### [WHAT THE TASK ASKS]
Return the listing below exactly, with the pictures dropped.

### [RECORDED DATA]
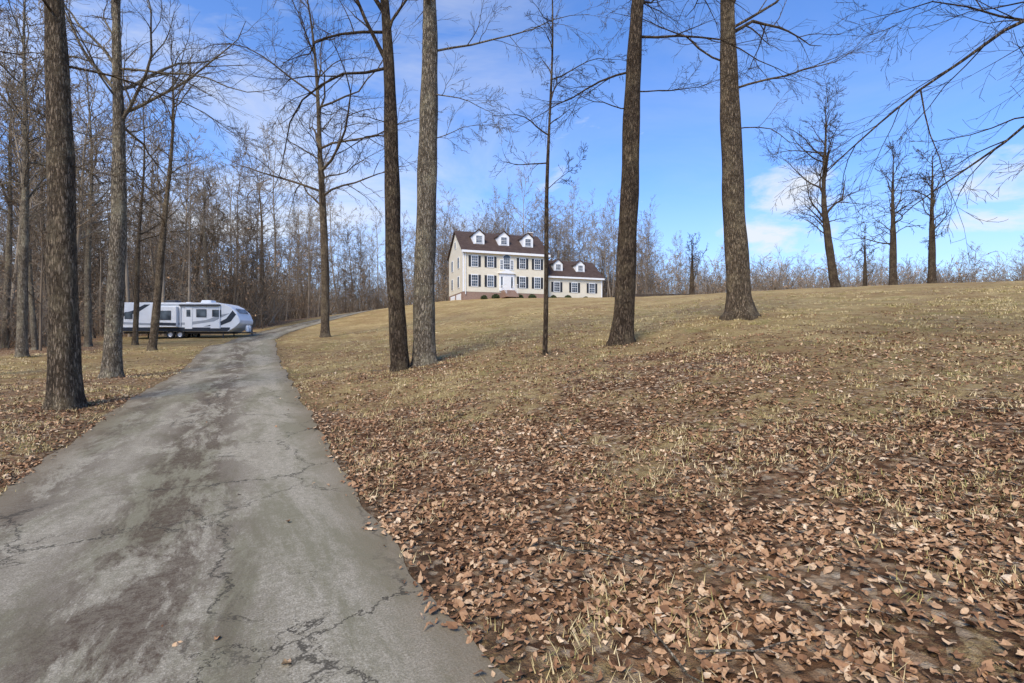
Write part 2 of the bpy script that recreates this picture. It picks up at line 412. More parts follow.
def tree(name,x,y,H,r0,mat,seed,tops=(0,0),mid=(0,0),first=.35,nprim=22,plen=.32,maxl=3,kids=(8,6,4),limbs=(),grav=.0,minr=.0035,obj=True,flare=.35,up=.75,wob=.0,z=None,bt=1.0):
    rg=random.Random(seed);V=[];F=[]
    nr_=int(H/.45)+2;pts=[];rads=[]
    ph=[rg.uniform(0,6.28) for _ in range(6)]
    for k in range(nr_):
        t=k/(nr_-1)
        w=H*.007+wob
        pts.append(Vector((tops[0]*t+mid[0]*math.sin(math.pi*t)+w*math.sin(t*9+ph[0])*t, tops[1]*t+mid[1]*math.sin(math.pi*t)+w*math.sin(t*8+ph[1])*t,-.15+t*(H+.15))))
        rads.append(r0*(1-.3*min(1,t*2)-.66*max(0,(t-.3)/.7)))
    def rf(k,a):
        h=pts[k].z
        e=math.exp(-max(0,h)/.22)
        return 1+flare*e*(1+.5*math.sin(4*a+ph[2])+.3*math.sin(7*a+ph[3]))+.035*math.sin(3*a+h*1.3+ph[4])+.03*math.sin(5*a-h*2.1+ph[5])+.03*math.sin(h*3.1+ph[2])
    bp=[Vector((0,0,z_)) for z_ in (-.15,0,.1,.22)]
    pts=bp+[p for p in pts if p.z>.35];rads=[r0]*4+rads[len(rads)-(len(pts)-4):]
    tube(V,F,pts,rads,20 if r0>.1 and obj else 7,rf)
    n=len(pts)
    def at(h):
        for k in range(n-1):
            if pts[k+1].z>=h:
                f=(h-pts[k].z)/(pts[k+1].z-pts[k].z);return pts[k].lerp(pts[k+1],f),rads[k]
        return pts[-1],rads[-1]
    for c in range(nprim):
        t=first+(1-first)*((c+rg.random())/nprim)
        q,rr=at(t*H);az=rg.uniform(0,6.28)
        el=up+rg.uniform(-.6,.4)+.4*(t-first)
        d=Vector((math.cos(az)*math.cos(el),math.sin(az)*math.cos(el),math.sin(el)))
        L=H*plen*rg.uniform(.35,1.15)*(1.05-.6*(t-first)/(1-first))
        grow(V,F,rg,q,d,L,min(rr*.6,(.008+L*.0095)*bt),0,maxl-1,kids,grav,minr)
    for (h,d,L,r) in limbs:
        q,rr=at(h);grow(V,F,rg,q,Vector(d).normalized(),L,r,0,3,(9,7,5),-.04,minr,.15)
    me=bpy.data.meshes.new(name);me.from_pydata(V,[],F);me.materials.append(mat)
    me.polygons.foreach_set('use_smooth',[True]*len(me.polygons));me.update()
    if not obj: return me
    o=bpy.data.objects.new(name,me);col.objects.link(o)
    o.location=(x,y,gz(x,y) if z is None else z);return o
def tp_(px,py,d,name,wpx,ptop,H,mat,seed,**kw):
    x,y,z=P(px,py,d);r=wpx/2*d/512*.93
    hz=(341)*d/512+CAMZ-z
    dxt=(ptop-px)/512*d*(H/hz)
    return tree(name,x,y,H,r,mat,seed,tops=(dxt,0),**kw)
tp_(65,405,10.4,'oak_tree',28,57,19,bk_brown,1,first=.40,nprim=20,mid=(-.02,0),kids=(9,7,4),limbs=[(7.0,(.8,.3,.3),3.5,.028),(5.6,(-.8,.3,.3),2.0,.02),(5.0,(.9,.2,-.1),1.3,.012)])
tp_(112,378,16.6,'oak_tree',17,118,20,bk_gray,2,first=.38,nprim=22,mid=(.1,0),kids=(9,7,4),limbs=[(9,(-.7,.1,.9),5,.07),(8.2,(.8,.1,1),5,.06),(6,(-1,0,.1),2.4,.02),(10,(1,0,.1),6,.04)])
tp_(152,342,27,'oak_tree',8,176,17,bk_brown,3,first=.38,nprim=26,plen=.3,mid=(.2,0),minr=.006)
tp_(325,332,30,'maple_tree',9,303,23,bk_brown,4,first=.3,nprim=30,plen=.34,mid=(.5,0),limbs=[(8.5,(-1,.1,.45),8,.075),(11,(1,-.1,.5),7,.07),(14,(-1,-.3,.5),7,.06)],minr=.007)
tp_(400,361,14.5,'oak_tree',19,378,20,bk_dark,5,first=.43,nprim=20,mid=(.12,0),flare=.2,wob=.05,kids=(9,7,4),limbs=[(8.6,(-1,.1,.05),6,.045),(9.6,(-1,-.2,.2),6,.045),(7.0,(-.7,-.4,.0),1.8,.016),(6.6,(-1,.3,.3),3.2,.022)])
tp_(424,366,15,'tulip_poplar_tree',24,430,24,bk_gray,6,first=.42,nprim=20,mid=(-.05,0),flare=.3,kids=(9,7,4),limbs=[(9.2,(1,.1,.3),5,.035),(6.6,(1,.2,.2),2.2,.017),(8.0,(.8,-.5,.05),2.8,.02)])
tp_(545,352,14,'sapling_tree',5.5,551,13,bk_dark,7,first=.4,nprim=18,plen=.15,flare=.2,mid=(0,0),limbs=[(4.5,(.8,0,.8),1.4,.012),(7.5,(1,0,.4),2.4,.02)])
tp_(622,344,15,'oak_tree',22,639,22,bk_dark,8,first=.41,nprim=22,flare=.4,kids=(9,7,4),limbs=[(8,(-1,.1,.1),4,.035),(6.9,(-1,-.3,-.1),2.8,.02),(9,(1,.1,.2),5,.04),(7.4,(1,-.2,.1),3,.022)])
tp_(740,319,17,'oak_tree',25,725,22,bk_brown,9,first=.40,nprim=22,flare=.6,kids=(9,7,4),limbs=[(7.5,(1,.1,.25),5,.04),(6.2,(1,-.3,.1),3.4,.022),(8.4,(-1,.1,.1),4.5,.035),(9.5,(1,-.2,.3),7,.05)])
tree('oak_tree',11.9,9.3,16,.3,bk_dark,10,first=.6,nprim=12,limbs=[(5.0,(-1,.12,.14),5.2,.04),(6.0,(-1,-.1,.12),5.0,.035),(6.8,(-1,.15,.15),7.0,.05)])
def ct(px,d,ptop_y,w,seed,name='oak_tree',**kw):
    x=(px-512)/512*d;z=gz(x,d);H=CAMZ+(341-ptop_y)*d/512-z
    return tree(name,x,d,H,w/2*d/512,bk_dark,seed,**kw)
ct(835,44,100,8,21,first=.25,nprim=30,plen=.40,up=.75,kids=(8,6,4),mid=(-.5,0),tops=(-.8,0),flare=.25,bt=1.4,minr=.010)
ct(893,46,150,7,22,first=.25,nprim=22,plen=.38,up=.8,kids=(8,5,3),flare=.25,bt=1.4,minr=.011)
ct(932,46,150,7,23,first=.3,nprim=22,plen=.36,up=.8,kids=(8,5,3),flare=.25,bt=1.4,minr=.011)
ct(865,55,228,4,24,first=.2,nprim=18,plen=.36,up=.9,kids=(6,5,3),flare=.2,minr=.012)
ct(692,60,238,5,25,first=.12,nprim=24,plen=.5,up=.8,kids=(6,5,3),flare=.2,minr=.012)
for k,(px,d,w,pt) in enumerate([(22,24,9,30),(-40,17,18,-50),(5,33,6,20),(48,40,6,35),(88,34,6,92),(135,36,5,150),(208,52,5,200),(265,62,5,255),(92,46,5,70),(-15,30,8,-30),(35,30,5,10),(190,60,6,215)]):
    x=(px-512)/512*d
    if roaddist([x],[d])[0]<HW+1: continue
    H=rnd.uniform(17,22)
    tree('oak_tree',x,d,H,w/2*d/512,bk_brown if k%2 else bk_gray,40+k,tops=((pt-px)/512*d*.7,0),first=.38,nprim=24,plen=.27,kids=(7,5,4),minr=.008,flare=.3)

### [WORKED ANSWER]
Write part 2 of the bpy script that recreates this picture. It picks up at line 412. More parts follow.
def tree(name,x,y,H,r0,mat,seed,tops=(0,0),mid=(0,0),first=.35,nprim=22,plen=.32,maxl=3,kids=(8,6,4),limbs=(),grav=.0,minr=.0035,obj=True,flare=.35,up=.75,wob=.0,z=None,bt=1.0):
    rg=random.Random(seed);V=[];F=[]
    nr_=int(H/.45)+2;pts=[];rads=[]
    ph=[rg.uniform(0,6.28) for _ in range(6)]
    for k in range(nr_):
        t=k/(nr_-1)
        w=H*.007+wob
        pts.append(Vector((tops[0]*t+mid[0]*math.sin(math.pi*t)+w*math.sin(t*9+ph[0])*t, tops[1]*t+mid[1]*math.sin(math.pi*t)+w*math.sin(t*8+ph[1])*t,-.15+t*(H+.15))))
        rads.append(r0*(1-.3*min(1,t*2)-.66*max(0,(t-.3)/.7)))
    def rf(k,a):
        h=pts[k].z
        e=math.exp(-max(0,h)/.22)
        return 1+flare*e*(1+.5*math.sin(4*a+ph[2])+.3*math.sin(7*a+ph[3]))+.035*math.sin(3*a+h*1.3+ph[4])+.03*math.sin(5*a-h*2.1+ph[5])+.03*math.sin(h*3.1+ph[2])
    bp=[Vector((0,0,z_)) for z_ in (-.15,0,.1,.22)]
    pts=bp+[p for p in pts if p.z>.35];rads=[r0]*4+rads[len(rads)-(len(pts)-4):]
    tube(V,F,pts,rads,20 if r0>.1 and obj else 7,rf)
    n=len(pts)
    def at(h):
        for k in range(n-1):
            if pts[k+1].z>=h:
                f=(h-pts[k].z)/(pts[k+1].z-pts[k].z);return pts[k].lerp(pts[k+1],f),rads[k]
        return pts[-1],rads[-1]
    for c in range(nprim):
        t=first+(1-first)*((c+rg.random())/nprim)
        q,rr=at(t*H);az=rg.uniform(0,6.28)
        el=up+rg.uniform(-.6,.4)+.4*(t-first)
        d=Vector((math.cos(az)*math.cos(el),math.sin(az)*math.cos(el),math.sin(el)))
        L=H*plen*rg.uniform(.35,1.15)*(1.05-.6*(t-first)/(1-first))
        grow(V,F,rg,q,d,L,min(rr*.6,(.008+L*.0095)*bt),0,maxl-1,kids,grav,minr)
    for (h,d,L,r) in limbs:
        q,rr=at(h);grow(V,F,rg,q,Vector(d).normalized(),L,r,0,3,(9,7,5),-.04,minr,.15)
    me=bpy.data.meshes.new(name);me.from_pydata(V,[],F);me.materials.append(mat)
    me.polygons.foreach_set('use_smooth',[True]*len(me.polygons));me.update()
    if not obj: return me
    o=bpy.data.objects.new(name,me);col.objects.link(o)
    o.location=(x,y,gz(x,y) if z is None else z);return o
def tp_(px,py,d,name,wpx,ptop,H,mat,seed,**kw):
    x,y,z=P(px,py,d);r=wpx/2*d/512*.93
    hz=(341)*d/512+CAMZ-z
    dxt=(ptop-px)/512*d*(H/hz)
    return tree(name,x,y,H,r,mat,seed,tops=(dxt,0),**kw)
tp_(65,405,10.4,'oak_tree',28,57,19,bk_brown,1,first=.40,nprim=20,mid=(-.02,0),kids=(9,7,4),limbs=[(7.0,(.8,.3,.3),3.5,.028),(5.6,(-.8,.3,.3),2.0,.02),(5.0,(.9,.2,-.1),1.3,.012)])
tp_(112,378,16.6,'oak_tree',17,118,20,bk_gray,2,first=.38,nprim=22,mid=(.1,0),kids=(9,7,4),limbs=[(9,(-.7,.1,.9),5,.07),(8.2,(.8,.1,1),5,.06),(6,(-1,0,.1),2.4,.02),(10,(1,0,.1),6,.04)])
tp_(152,342,27,'oak_tree',8,176,17,bk_brown,3,first=.38,nprim=26,plen=.3,mid=(.2,0),minr=.006)
tp_(325,332,30,'maple_tree',9,303,23,bk_brown,4,first=.3,nprim=30,plen=.34,mid=(.5,0),limbs=[(8.5,(-1,.1,.45),8,.075),(11,(1,-.1,.5),7,.07),(14,(-1,-.3,.5),7,.06)],minr=.007)
tp_(400,361,14.5,'oak_tree',19,378,20,bk_dark,5,first=.43,nprim=20,mid=(.12,0),flare=.2,wob=.05,kids=(9,7,4),limbs=[(8.6,(-1,.1,.05),6,.045),(9.6,(-1,-.2,.2),6,.045),(7.0,(-.7,-.4,.0),1.8,.016),(6.6,(-1,.3,.3),3.2,.022)])
tp_(424,366,15,'tulip_poplar_tree',24,430,24,bk_gray,6,first=.42,nprim=20,mid=(-.05,0),flare=.3,kids=(9,7,4),limbs=[(9.2,(1,.1,.3),5,.035),(6.6,(1,.2,.2),2.2,.017),(8.0,(.8,-.5,.05),2.8,.02)])
tp_(545,352,14,'sapling_tree',5.5,551,13,bk_dark,7,first=.4,nprim=18,plen=.15,flare=.2,mid=(0,0),limbs=[(4.5,(.8,0,.8),1.4,.012),(7.5,(1,0,.4),2.4,.02)])
tp_(622,344,15,'oak_tree',22,639,22,bk_dark,8,first=.41,nprim=22,flare=.4,kids=(9,7,4),limbs=[(8,(-1,.1,.1),4,.035),(6.9,(-1,-.3,-.1),2.8,.02),(9,(1,.1,.2),5,.04),(7.4,(1,-.2,.1),3,.022)])
tp_(740,319,17,'oak_tree',25,725,22,bk_brown,9,first=.40,nprim=22,flare=.6,kids=(9,7,4),limbs=[(7.5,(1,.1,.25),5,.04),(6.2,(1,-.3,.1),3.4,.022),(8.4,(-1,.1,.1),4.5,.035),(9.5,(1,-.2,.3),7,.05)])
tree('oak_tree',11.9,9.3,16,.3,bk_dark,10,first=.6,nprim=12,limbs=[(5.0,(-1,.12,.14),5.2,.04),(6.0,(-1,-.1,.12),5.0,.035),(6.8,(-1,.15,.15),7.0,.05)])
def ct(px,d,ptop_y,w,seed,name='oak_tree',**kw):
    x=(px-512)/512*d;z=gz(x,d);H=CAMZ+(341-ptop_y)*d/512-z
    return tree(name,x,d,H,w/2*d/512,bk_dark,seed,**kw)
ct(835,44,100,8,21,first=.25,nprim=30,plen=.40,up=.75,kids=(8,6,4),mid=(-.5,0),tops=(-.8,0),flare=.25,bt=1.4,minr=.010)
ct(893,46,150,7,22,first=.25,nprim=22,plen=.38,up=.8,kids=(8,5,3),flare=.25,bt=1.4,minr=.011)
ct(932,46,150,7,23,first=.3,nprim=22,plen=.36,up=.8,kids=(8,5,3),flare=.25,bt=1.4,minr=.011)
ct(865,55,228,4,24,first=.2,nprim=18,plen=.36,up=.9,kids=(6,5,3),flare=.2,minr=.012)
ct(692,60,238,5,25,first=.12,nprim=24,plen=.5,up=.8,kids=(6,5,3),flare=.2,minr=.012)
for k,(px,d,w,pt) in enumerate([(22,24,9,30),(-40,17,18,-50),(5,33,6,20),(48,40,6,35),(88,34,6,92),(135,36,5,150),(208,52,5,200),(265,62,5,255),(92,46,5,70),(-15,30,8,-30),(35,30,5,10),(190,60,6,215)]):
    x=(px-512)/512*d
    if roaddist([x],[d])[0]<HW+1: continue
    H=rnd.uniform(17,22)
    tree('oak_tree',x,d,H,w/2*d/512,bk_brown if k%2 else bk_gray,40+k,tops=((pt-px)/512*d*.7,0),first=.38,nprim=24,plen=.27,kids=(7,5,4),minr=.008,flare=.3)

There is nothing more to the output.